## Exercise
Below is a listing; reproduce each line of it exactly.

## Dataset content
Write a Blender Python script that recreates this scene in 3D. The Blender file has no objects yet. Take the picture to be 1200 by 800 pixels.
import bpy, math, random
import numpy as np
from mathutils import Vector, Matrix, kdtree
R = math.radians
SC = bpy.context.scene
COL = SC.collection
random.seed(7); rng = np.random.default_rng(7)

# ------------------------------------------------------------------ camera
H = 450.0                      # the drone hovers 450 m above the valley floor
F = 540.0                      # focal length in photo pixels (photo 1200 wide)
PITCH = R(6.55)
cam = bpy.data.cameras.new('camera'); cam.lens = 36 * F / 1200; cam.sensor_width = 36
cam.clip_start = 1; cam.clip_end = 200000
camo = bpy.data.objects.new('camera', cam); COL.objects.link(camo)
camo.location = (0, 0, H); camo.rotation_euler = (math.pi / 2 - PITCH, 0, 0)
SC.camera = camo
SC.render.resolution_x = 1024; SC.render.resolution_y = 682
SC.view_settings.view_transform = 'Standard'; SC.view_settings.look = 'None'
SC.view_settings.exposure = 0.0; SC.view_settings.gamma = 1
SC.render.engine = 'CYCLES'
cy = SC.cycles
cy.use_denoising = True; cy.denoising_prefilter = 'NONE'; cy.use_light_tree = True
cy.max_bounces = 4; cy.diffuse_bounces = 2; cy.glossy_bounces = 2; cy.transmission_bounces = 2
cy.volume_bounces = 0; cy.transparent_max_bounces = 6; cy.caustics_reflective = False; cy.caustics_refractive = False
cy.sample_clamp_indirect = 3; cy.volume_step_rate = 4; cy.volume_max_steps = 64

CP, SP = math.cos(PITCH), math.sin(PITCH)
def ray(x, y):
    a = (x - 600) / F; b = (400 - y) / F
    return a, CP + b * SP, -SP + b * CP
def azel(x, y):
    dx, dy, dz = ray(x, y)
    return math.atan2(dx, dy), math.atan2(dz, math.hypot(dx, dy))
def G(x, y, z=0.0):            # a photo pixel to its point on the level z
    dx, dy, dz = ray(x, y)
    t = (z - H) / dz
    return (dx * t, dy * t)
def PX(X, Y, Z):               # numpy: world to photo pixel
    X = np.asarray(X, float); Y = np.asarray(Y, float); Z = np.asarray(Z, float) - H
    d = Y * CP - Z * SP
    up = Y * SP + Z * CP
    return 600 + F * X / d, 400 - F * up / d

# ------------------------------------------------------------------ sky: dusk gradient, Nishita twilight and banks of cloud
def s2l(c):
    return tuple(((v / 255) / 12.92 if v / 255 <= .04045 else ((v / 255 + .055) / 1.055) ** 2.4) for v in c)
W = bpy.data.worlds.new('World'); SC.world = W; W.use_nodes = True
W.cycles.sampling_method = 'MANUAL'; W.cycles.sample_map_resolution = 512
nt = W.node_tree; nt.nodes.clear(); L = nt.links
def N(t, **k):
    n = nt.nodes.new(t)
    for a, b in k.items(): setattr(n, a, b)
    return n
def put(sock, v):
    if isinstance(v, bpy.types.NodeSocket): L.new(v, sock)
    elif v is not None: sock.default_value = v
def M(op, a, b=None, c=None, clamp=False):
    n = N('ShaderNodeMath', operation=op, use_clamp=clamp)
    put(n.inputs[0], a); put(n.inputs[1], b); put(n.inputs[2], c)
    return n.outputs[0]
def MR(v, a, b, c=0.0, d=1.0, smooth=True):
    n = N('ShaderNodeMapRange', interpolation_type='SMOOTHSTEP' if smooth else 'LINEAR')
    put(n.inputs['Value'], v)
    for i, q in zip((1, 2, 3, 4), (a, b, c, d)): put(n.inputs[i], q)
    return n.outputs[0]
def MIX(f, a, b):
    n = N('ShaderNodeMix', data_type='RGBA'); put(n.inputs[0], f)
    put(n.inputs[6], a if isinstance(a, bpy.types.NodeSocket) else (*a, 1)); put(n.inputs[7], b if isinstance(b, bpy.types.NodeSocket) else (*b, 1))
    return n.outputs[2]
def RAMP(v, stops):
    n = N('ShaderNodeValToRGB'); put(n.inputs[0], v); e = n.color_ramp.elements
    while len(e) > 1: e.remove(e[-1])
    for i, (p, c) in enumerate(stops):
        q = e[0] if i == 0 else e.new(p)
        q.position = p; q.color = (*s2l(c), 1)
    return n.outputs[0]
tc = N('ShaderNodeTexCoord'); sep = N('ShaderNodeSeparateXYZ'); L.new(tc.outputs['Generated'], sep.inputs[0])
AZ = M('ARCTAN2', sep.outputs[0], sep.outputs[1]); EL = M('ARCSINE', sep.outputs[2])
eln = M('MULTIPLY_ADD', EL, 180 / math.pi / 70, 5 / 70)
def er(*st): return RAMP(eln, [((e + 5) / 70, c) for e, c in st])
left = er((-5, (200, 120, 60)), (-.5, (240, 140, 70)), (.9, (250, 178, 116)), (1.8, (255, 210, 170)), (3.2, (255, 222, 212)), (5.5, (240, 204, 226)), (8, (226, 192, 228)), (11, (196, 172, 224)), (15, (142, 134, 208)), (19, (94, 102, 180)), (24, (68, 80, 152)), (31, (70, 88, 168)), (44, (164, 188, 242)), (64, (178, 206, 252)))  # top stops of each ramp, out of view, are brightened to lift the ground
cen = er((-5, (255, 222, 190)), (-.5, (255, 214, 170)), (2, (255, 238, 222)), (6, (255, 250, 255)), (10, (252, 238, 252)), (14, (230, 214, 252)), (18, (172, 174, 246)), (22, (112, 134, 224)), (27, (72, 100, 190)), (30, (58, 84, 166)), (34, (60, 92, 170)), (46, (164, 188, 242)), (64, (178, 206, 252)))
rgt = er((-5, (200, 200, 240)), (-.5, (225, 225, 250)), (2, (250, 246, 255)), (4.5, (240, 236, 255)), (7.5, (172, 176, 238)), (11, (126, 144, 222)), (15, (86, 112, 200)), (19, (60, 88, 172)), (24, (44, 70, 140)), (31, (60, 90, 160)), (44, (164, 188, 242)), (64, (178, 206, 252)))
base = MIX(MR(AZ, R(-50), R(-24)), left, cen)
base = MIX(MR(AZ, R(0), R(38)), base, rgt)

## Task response
Write a Blender Python script that recreates this scene in 3D. The Blender file has no objects yet. Take the picture to be 1200 by 800 pixels.
import bpy, math, random
import numpy as np
from mathutils import Vector, Matrix, kdtree
R = math.radians
SC = bpy.context.scene
COL = SC.collection
random.seed(7); rng = np.random.default_rng(7)

# ------------------------------------------------------------------ camera
H = 450.0                      # the drone hovers 450 m above the valley floor
F = 540.0                      # focal length in photo pixels (photo 1200 wide)
PITCH = R(6.55)
cam = bpy.data.cameras.new('camera'); cam.lens = 36 * F / 1200; cam.sensor_width = 36
cam.clip_start = 1; cam.clip_end = 200000
camo = bpy.data.objects.new('camera', cam); COL.objects.link(camo)
camo.location = (0, 0, H); camo.rotation_euler = (math.pi / 2 - PITCH, 0, 0)
SC.camera = camo
SC.render.resolution_x = 1024; SC.render.resolution_y = 682
SC.view_settings.view_transform = 'Standard'; SC.view_settings.look = 'None'
SC.view_settings.exposure = 0.0; SC.view_settings.gamma = 1
SC.render.engine = 'CYCLES'
cy = SC.cycles
cy.use_denoising = True; cy.denoising_prefilter = 'NONE'; cy.use_light_tree = True
cy.max_bounces = 4; cy.diffuse_bounces = 2; cy.glossy_bounces = 2; cy.transmission_bounces = 2
cy.volume_bounces = 0; cy.transparent_max_bounces = 6; cy.caustics_reflective = False; cy.caustics_refractive = False
cy.sample_clamp_indirect = 3; cy.volume_step_rate = 4; cy.volume_max_steps = 64

CP, SP = math.cos(PITCH), math.sin(PITCH)
def ray(x, y):
    a = (x - 600) / F; b = (400 - y) / F
    return a, CP + b * SP, -SP + b * CP
def azel(x, y):
    dx, dy, dz = ray(x, y)
    return math.atan2(dx, dy), math.atan2(dz, math.hypot(dx, dy))
def G(x, y, z=0.0):            # a photo pixel to its point on the level z
    dx, dy, dz = ray(x, y)
    t = (z - H) / dz
    return (dx * t, dy * t)
def PX(X, Y, Z):               # numpy: world to photo pixel
    X = np.asarray(X, float); Y = np.asarray(Y, float); Z = np.asarray(Z, float) - H
    d = Y * CP - Z * SP
    up = Y * SP + Z * CP
    return 600 + F * X / d, 400 - F * up / d

# ------------------------------------------------------------------ sky: dusk gradient, Nishita twilight and banks of cloud
def s2l(c):
    return tuple(((v / 255) / 12.92 if v / 255 <= .04045 else ((v / 255 + .055) / 1.055) ** 2.4) for v in c)
W = bpy.data.worlds.new('World'); SC.world = W; W.use_nodes = True
W.cycles.sampling_method = 'MANUAL'; W.cycles.sample_map_resolution = 512
nt = W.node_tree; nt.nodes.clear(); L = nt.links
def N(t, **k):
    n = nt.nodes.new(t)
    for a, b in k.items(): setattr(n, a, b)
    return n
def put(sock, v):
    if isinstance(v, bpy.types.NodeSocket): L.new(v, sock)
    elif v is not None: sock.default_value = v
def M(op, a, b=None, c=None, clamp=False):
    n = N('ShaderNodeMath', operation=op, use_clamp=clamp)
    put(n.inputs[0], a); put(n.inputs[1], b); put(n.inputs[2], c)
    return n.outputs[0]
def MR(v, a, b, c=0.0, d=1.0, smooth=True):
    n = N('ShaderNodeMapRange', interpolation_type='SMOOTHSTEP' if smooth else 'LINEAR')
    put(n.inputs['Value'], v)
    for i, q in zip((1, 2, 3, 4), (a, b, c, d)): put(n.inputs[i], q)
    return n.outputs[0]
def MIX(f, a, b):
    n = N('ShaderNodeMix', data_type='RGBA'); put(n.inputs[0], f)
    put(n.inputs[6], a if isinstance(a, bpy.types.NodeSocket) else (*a, 1)); put(n.inputs[7], b if isinstance(b, bpy.types.NodeSocket) else (*b, 1))
    return n.outputs[2]
def RAMP(v, stops):
    n = N('ShaderNodeValToRGB'); put(n.inputs[0], v); e = n.color_ramp.elements
    while len(e) > 1: e.remove(e[-1])
    for i, (p, c) in enumerate(stops):
        q = e[0] if i == 0 else e.new(p)
        q.position = p; q.color = (*s2l(c), 1)
    return n.outputs[0]
tc = N('ShaderNodeTexCoord'); sep = N('ShaderNodeSeparateXYZ'); L.new(tc.outputs['Generated'], sep.inputs[0])
AZ = M('ARCTAN2', sep.outputs[0], sep.outputs[1]); EL = M('ARCSINE', sep.outputs[2])
eln = M('MULTIPLY_ADD', EL, 180 / math.pi / 70, 5 / 70)
def er(*st): return RAMP(eln, [((e + 5) / 70, c) for e, c in st])
left = er((-5, (200, 120, 60)), (-.5, (240, 140, 70)), (.9, (250, 178, 116)), (1.8, (255, 210, 170)), (3.2, (255, 222, 212)), (5.5, (240, 204, 226)), (8, (226, 192, 228)), (11, (196, 172, 224)), (15, (142, 134, 208)), (19, (94, 102, 180)), (24, (68, 80, 152)), (31, (70, 88, 168)), (44, (164, 188, 242)), (64, (178, 206, 252)))  # top stops of each ramp, out of view, are brightened to lift the ground
cen = er((-5, (255, 222, 190)), (-.5, (255, 214, 170)), (2, (255, 238, 222)), (6, (255, 250, 255)), (10, (252, 238, 252)), (14, (230, 214, 252)), (18, (172, 174, 246)), (22, (112, 134, 224)), (27, (72, 100, 190)), (30, (58, 84, 166)), (34, (60, 92, 170)), (46, (164, 188, 242)), (64, (178, 206, 252)))
rgt = er((-5, (200, 200, 240)), (-.5, (225, 225, 250)), (2, (250, 246, 255)), (4.5, (240, 236, 255)), (7.5, (172, 176, 238)), (11, (126, 144, 222)), (15, (86, 112, 200)), (19, (60, 88, 172)), (24, (44, 70, 140)), (31, (60, 90, 160)), (44, (164, 188, 242)), (64, (178, 206, 252)))
base = MIX(MR(AZ, R(-50), R(-24)), left, cen)
base = MIX(MR(AZ, R(0), R(38)), base, rgt)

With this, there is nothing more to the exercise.